Catholic Church leading charge on pre-k expansion, won’t push school choice which could help get students into Catholic Schools?

A personal note: I’m a Catholic. The Church’s politics make me crazy for a number of reasons. I’m not referring in this post even to economics, but to the Archdiocese of New Mexico’s position in support of a massive new pre-K entitlement. Advocates point to some very old, highly resource-intensive pre-k “experiments” from the 1960s, but conveniently ignore existing, large-scale, state programs that have been operating for decades in Oklahoma and Georgia.

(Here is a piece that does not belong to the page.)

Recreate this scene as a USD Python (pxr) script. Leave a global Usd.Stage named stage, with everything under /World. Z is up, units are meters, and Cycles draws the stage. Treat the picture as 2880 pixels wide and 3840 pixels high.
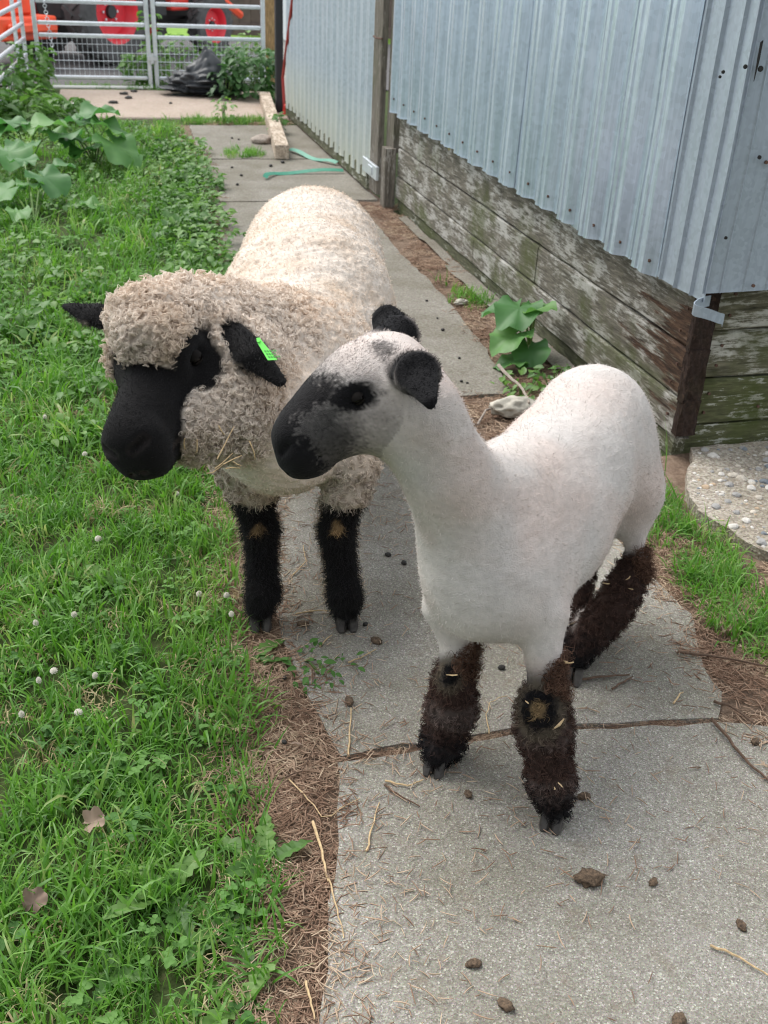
import math, numpy as np, trimesh, usdkit, meshkit
from pxr import Usd, UsdGeom, UsdLux, UsdShade, Sdf, Gf, Vt
import shapely.geometry as sg
stage = Usd.Stage.CreateInMemory()
UsdGeom.SetStageUpAxis(stage, 'Z'); UsdGeom.SetStageMetersPerUnit(stage, 1.0)
UsdGeom.Xform.Define(stage, '/World'); UsdGeom.Scope.Define(stage, '/World/Looks')
rng = np.random.default_rng(7)
# ------------------------------------------------------------------ camera
PF, PC, CAM = 3819., np.array([1440., 1920.]), np.array([0, 0, 1.5])       # focal length and centre in photo pixels, eye 1.5 m up
def ray(p):
    p = np.asarray(p, float); return np.stack([(p[..., 0]-PC[0])/PF, -(p[..., 1]-PC[1])/PF, -np.ones(p.shape[:-1])], -1)
_y = ray([300., -283.]); _y /= np.linalg.norm(_y); _r = math.radians(2.8)
_z = np.cross([math.cos(_r), -math.sin(_r), 0.], _y); _z /= np.linalg.norm(_z); _z = _z if _z[1] > 0 else -_z
RC = np.stack([np.cross(_y, _z), _y, _z])                                   # world = RC @ camera
FW = RC @ np.array([0, 0, -1.])
def W(p, plane='z', v=0.):
    d = ray(p) @ RC.T; i = 'xyz'.index(plane); return CAM + d*((v-CAM[i])/d[..., i])[..., None]
def DP(p, dist): return CAM + (ray(p) @ RC.T)*dist
cam = UsdGeom.Camera.Define(stage, '/World/camera')
cam.AddTransformOp().Set(Gf.Matrix4d(*RC[:, 0], 0, *RC[:, 1], 0, *RC[:, 2], 0, *CAM, 1))
cam.CreateHorizontalApertureAttr(36.); cam.CreateVerticalApertureAttr(48.); cam.CreateFocalLengthAttr(36*PF/2880)
cam.CreateFStopAttr(11.); cam.CreateFocusDistanceAttr(1.95); cam.CreateClippingRangeAttr(Gf.Vec2f(.05, 1000))
cam.CreateExposureAttr(1.1)
# ------------------------------------------------------------------ sky and sun (bright overcast)
SUN = np.array([-.50, .75, 1.25]); SUN /= np.linalg.norm(SUN)
EL, ROT = math.asin(SUN[2]), math.atan2(SUN[0], SUN[1])
dome = UsdLux.DomeLight.Define(stage, '/World/sky')
sky = usdkit.material(stage, '/World/Looks/sky_air', {
    's': ('sky_texture', dict(sky_type='single_scattering', sun_disc=False, sun_elevation=EL, sun_rotation=ROT, aerosol_density=2.0)),
    'c': ('texture_coordinate', {}), 'm': ('mapping', dict(scale=(1.5, 1.5, 3.5))),
    'n': ('noise_texture', dict(scale=1.6, detail=6, roughness=.55)),
    'r': ('rgb_ramp', dict(ramp=[(.25, (.72,)*3), (.6, (1, 1, 1))])),
    'x': ('mix', dict(mix_type='mix', color2=(6.4, 6.75, 7.15))),
    'b': ('background_shader', dict(strength=.095))},
    [('c.generated', 'm.vector'), ('m.vector', 'n.vector'), ('n.fac', 'r.fac'), ('r.color', 'x.fac'), ('s.color', 'x.color1'), ('x.color', 'b.color')], surface='b.background')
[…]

So, the church is advocating for policies that would, we believe, waste billions of dollars in the Permanent Fund on a pre-k program. But that’s not what really drives me nuts about the Church’s policy stances. It is that the Church is not willing to put a fraction of the time and resources into promoting school choice (specifically, tax credits) which are now in place in 14 states (see a detailed analysis here) and were last seriously considered in New Mexico in 2012 when liberal Democrats introduced bills to expand school choice.

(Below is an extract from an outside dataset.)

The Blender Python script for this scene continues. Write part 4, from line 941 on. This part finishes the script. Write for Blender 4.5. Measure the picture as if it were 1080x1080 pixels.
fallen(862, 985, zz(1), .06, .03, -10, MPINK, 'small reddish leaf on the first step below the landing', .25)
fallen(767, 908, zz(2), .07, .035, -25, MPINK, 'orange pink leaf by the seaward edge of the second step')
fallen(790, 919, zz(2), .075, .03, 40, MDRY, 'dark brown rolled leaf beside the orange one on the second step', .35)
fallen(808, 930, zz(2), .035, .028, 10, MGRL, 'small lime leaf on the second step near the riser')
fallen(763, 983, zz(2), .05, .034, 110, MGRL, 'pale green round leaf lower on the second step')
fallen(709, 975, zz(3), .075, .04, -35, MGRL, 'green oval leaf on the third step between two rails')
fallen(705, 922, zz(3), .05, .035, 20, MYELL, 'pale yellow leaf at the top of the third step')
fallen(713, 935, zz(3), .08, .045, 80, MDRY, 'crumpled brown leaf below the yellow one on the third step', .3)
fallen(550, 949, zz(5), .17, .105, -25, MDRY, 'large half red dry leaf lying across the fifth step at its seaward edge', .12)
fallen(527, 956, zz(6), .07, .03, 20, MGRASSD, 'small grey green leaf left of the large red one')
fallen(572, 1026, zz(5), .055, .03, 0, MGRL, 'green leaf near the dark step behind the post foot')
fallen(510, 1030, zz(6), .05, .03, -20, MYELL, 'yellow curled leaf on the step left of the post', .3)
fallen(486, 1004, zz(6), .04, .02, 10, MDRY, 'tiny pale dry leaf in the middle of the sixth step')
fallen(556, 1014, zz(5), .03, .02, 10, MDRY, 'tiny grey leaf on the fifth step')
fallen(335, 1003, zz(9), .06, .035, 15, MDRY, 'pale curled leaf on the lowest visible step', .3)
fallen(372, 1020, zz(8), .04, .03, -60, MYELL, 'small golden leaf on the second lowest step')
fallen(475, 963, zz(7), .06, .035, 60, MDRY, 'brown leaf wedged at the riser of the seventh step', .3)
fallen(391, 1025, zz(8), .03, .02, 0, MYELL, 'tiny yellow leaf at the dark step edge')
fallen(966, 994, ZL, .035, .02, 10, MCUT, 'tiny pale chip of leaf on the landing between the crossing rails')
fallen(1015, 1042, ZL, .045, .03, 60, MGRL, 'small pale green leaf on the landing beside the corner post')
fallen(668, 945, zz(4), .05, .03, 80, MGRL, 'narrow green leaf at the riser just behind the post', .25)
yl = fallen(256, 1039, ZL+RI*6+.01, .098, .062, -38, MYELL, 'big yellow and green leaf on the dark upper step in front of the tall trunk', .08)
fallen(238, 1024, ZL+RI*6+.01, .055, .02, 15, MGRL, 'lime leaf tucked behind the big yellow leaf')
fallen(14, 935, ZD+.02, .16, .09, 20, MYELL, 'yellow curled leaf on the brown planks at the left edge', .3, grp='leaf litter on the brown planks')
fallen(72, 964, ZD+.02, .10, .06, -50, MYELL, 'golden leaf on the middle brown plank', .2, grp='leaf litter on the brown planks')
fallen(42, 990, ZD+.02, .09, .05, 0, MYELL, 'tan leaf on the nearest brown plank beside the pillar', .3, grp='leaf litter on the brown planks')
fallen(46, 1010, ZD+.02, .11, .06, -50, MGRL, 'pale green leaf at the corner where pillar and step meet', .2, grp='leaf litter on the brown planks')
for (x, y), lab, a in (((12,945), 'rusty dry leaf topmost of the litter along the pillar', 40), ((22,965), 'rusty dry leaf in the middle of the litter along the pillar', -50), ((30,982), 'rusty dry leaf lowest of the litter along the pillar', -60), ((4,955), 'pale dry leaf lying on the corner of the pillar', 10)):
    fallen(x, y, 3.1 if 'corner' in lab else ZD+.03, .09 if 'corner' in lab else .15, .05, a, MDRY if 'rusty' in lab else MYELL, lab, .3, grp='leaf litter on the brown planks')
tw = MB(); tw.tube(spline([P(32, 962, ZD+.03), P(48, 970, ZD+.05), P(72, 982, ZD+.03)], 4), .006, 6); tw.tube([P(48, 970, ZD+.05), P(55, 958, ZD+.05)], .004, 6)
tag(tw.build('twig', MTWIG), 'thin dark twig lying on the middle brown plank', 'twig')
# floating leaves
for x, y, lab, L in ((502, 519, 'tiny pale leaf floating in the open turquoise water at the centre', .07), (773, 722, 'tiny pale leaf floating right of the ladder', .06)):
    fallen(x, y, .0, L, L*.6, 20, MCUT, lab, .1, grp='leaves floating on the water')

A further indictment of the Church’s position is that the data on student performance in Catholic Schools is actually much better than the costly new pre-K program. A University of Chicago study found that urban African Americans attending Catholic schools are 26 percentage points more likely to graduate from high school and twice as likely to graduate from college as comparable students in public schools. Considering that such programs could actually SAVE tax dollars, it is nothing less than mind-blowing to me that the Church hasn’t endorsed tax credits for school choice wholeheartedly.

Perhaps it is true what they are saying about Allen Sanchez?